Indian slaughterhouse workers are as wicked. Goats and sheep are dragged across the floor bleating and excreting in terror. A man sits on top of the struggling creature, plunges a knife in its throat and pushes it aside to bleed to death. Cattle ,their legs roped, have their feet pulled from under them causing them to fall heavily on their side. The four legs are then bound together to await the butcher. At his approach, two men will grab the creature's head and stretch its neck by twisting the head back with all their force. 

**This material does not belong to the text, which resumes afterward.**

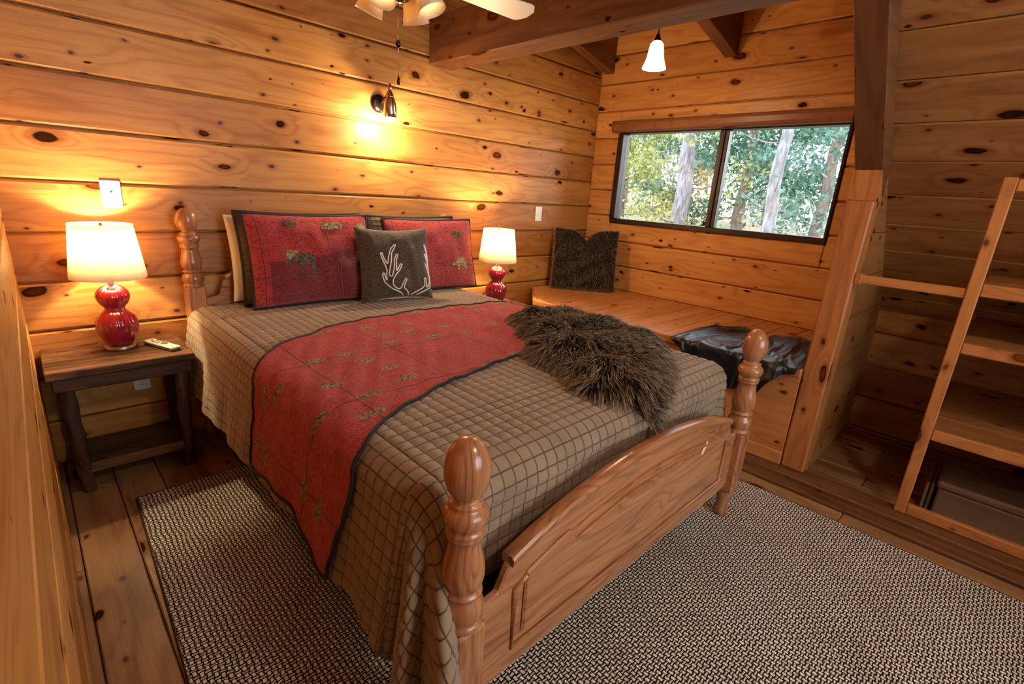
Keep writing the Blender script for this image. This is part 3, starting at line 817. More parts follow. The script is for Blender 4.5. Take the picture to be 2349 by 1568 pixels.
def edge_d(poly, x, y):
    best = np.full(np.shape(x), 9.); gx = np.zeros(np.shape(x)); gy = np.zeros(np.shape(x))
    for i in range(len(poly)):
        a = poly[i-1]; b = poly[i]; dx, dy = b[0]-a[0], b[1]-a[1]
        t = np.clip(((x-a[0])*dx+(y-a[1])*dy)/(dx*dx+dy*dy), 0, 1)
        ex, ey = a[0]+t*dx-x, a[1]+t*dy-y; d = np.hypot(ex, ey); m_ = d < best
        best = np.where(m_, d, best); gx = np.where(m_, ex/(d+1e-6), gx); gy = np.where(m_, ey/(d+1e-6), gy)
    return best, gx, gy
qzv = np.vectorize(qz)
def sk_z(x, y, d): return np.where(y < QYF+.01, qzv(np.maximum(x, .7), np.full_like(x, QYF+.01))-(QYF+.01-y)*3.0, qzv(x, y))+.014+.055*np.clip(d/.10, 0, 1)**.6+.012*np.sin(x*17+y*9)*np.clip(d/.1, 0, 1)+.016*np.sin(y*24+x*6)*np.clip(d/.1, 0, 1)
sk = thing('sheepskin_throw', 'shaggy dark brown sheepskin lying over the foot end of the bed', 'sheepskin', (0, 0, 0))
n = 24000
x = rng.uniform(1.28, 2.24, n*2); y = rng.uniform(.74, 1.88, n*2); k = in_poly(SK, x, y); x, y = x[k], y[k]
d, gx, gy = edge_d(SK, x, y)
z = sk_z(x, y, d)
cl = np.stack([np.sin(x*41+np.cos(y*33)*2)+np.sin(y*57+1.3), np.cos(y*45+np.sin(x*37)*2)+np.sin(x*61), np.zeros_like(x)], 1)
cxs = np.mean([p[0] for p in SK]); cys = np.mean([p[1] for p in SK])
out = np.stack([x-cxs, y-cys, np.zeros_like(x)], 1); out /= np.linalg.norm(out, axis=1, keepdims=True)+1e-6
we = np.clip(1-d/.13, 0, 1)[:, None]
dirs = np.array([[0.0, -.28, .75]])*(1-.5*we)+out*.35+np.stack([gx, gy, 0*gx], 1)*we*1.2+cl*.27+rng.normal(size=(len(x), 3))*.16
dirs /= np.linalg.norm(dirs, axis=1, keepdims=True)
lens = rng.uniform(.055, .085, len(x))
V, F, UV = strands(np.stack([x, y, z], 1), dirs, lens, np.full(len(x), .0019), .55, 4, lambda X, Y: qzv(np.clip(X, .56, 2.22), np.maximum(Y, QYF+.012))-np.maximum(0, QYF+.0-Y)*2.6)
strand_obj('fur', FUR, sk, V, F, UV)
# the hide under the fur
mb = MB(); nx, ny = 60, 70; vs, fs, uvs, idx = [], [], [], {}
X = np.linspace(1.28, 2.24, nx); Y = np.linspace(.745, 1.88, ny)
GX, GY = np.meshgrid(X, Y, indexing='ij'); ins = in_poly(SK, GX, GY); dd, _, _ = edge_d(SK, GX, GY); GZ = sk_z(GX, GY, dd)
def vid(i, j):
    if (i, j) not in idx: idx[(i, j)] = len(vs); vs.append((GX[i, j], GY[i, j], GZ[i, j])); uvs.append((X[i], Y[j]))
    return idx[(i, j)]
for i in range(nx-1):
    for j in range(ny-1):
        if ins[i, j] and ins[i+1, j] and ins[i, j+1] and ins[i+1, j+1]: fs.append((vid(i, j), vid(i+1, j), vid(i+1, j+1), vid(i, j+1)))
mb.raw(vs, fs, uvs, .5, True); mb.build('hide', HIDE, sk)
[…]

The masks worn by workers at our ‘modern’ mechanized slaughterhouses do nothing to disguise their evilness. They throw tired, broken animals down from trucks then shove chilly powder into their eyes to force them up. After starving them for four days to push the haemoglobin from the blood into the fat to get better prices, they break their legs and poke out their eyes to certify them ‘useless’. Then they hose them with boiling water to soften their skins for removal. The animal may faint at this point, but is not yet dead. A chain is wrapped around a rear leg and he is hoisted into the air, kicking, thrashing and often breaking his bones. Hung upside down with one leg on a chain-pulley conveyor, half the neck is slit. This drains the blood, but does not kill the animal because a dead animal’s skin becomes thick and less valuable. On one side the animal is bled and on the other,a hole is drilled in the stomach through which air is pumped to make the body swell, making it easier to de-skin. A visitor allowed into these plants reports having nightmares.” The animals were hitting the walls and their bellowing could be heard in the parking lot. In some plants, the suspended animal's head is restrained by a nose tong.” Workers, however, remain unperturbed as they do this to 10,000 animals a day at Idgah( Delhi) Al Kabir (Hyderabad), Frigorifico Allana (Aurangabad), Hind Industries (Aligarh), Allana Sons (Delhi, Andhra Pradesh and Maharashtra), and Deonar (Maharastra) and the thousands of illegal slaughterhouses all over.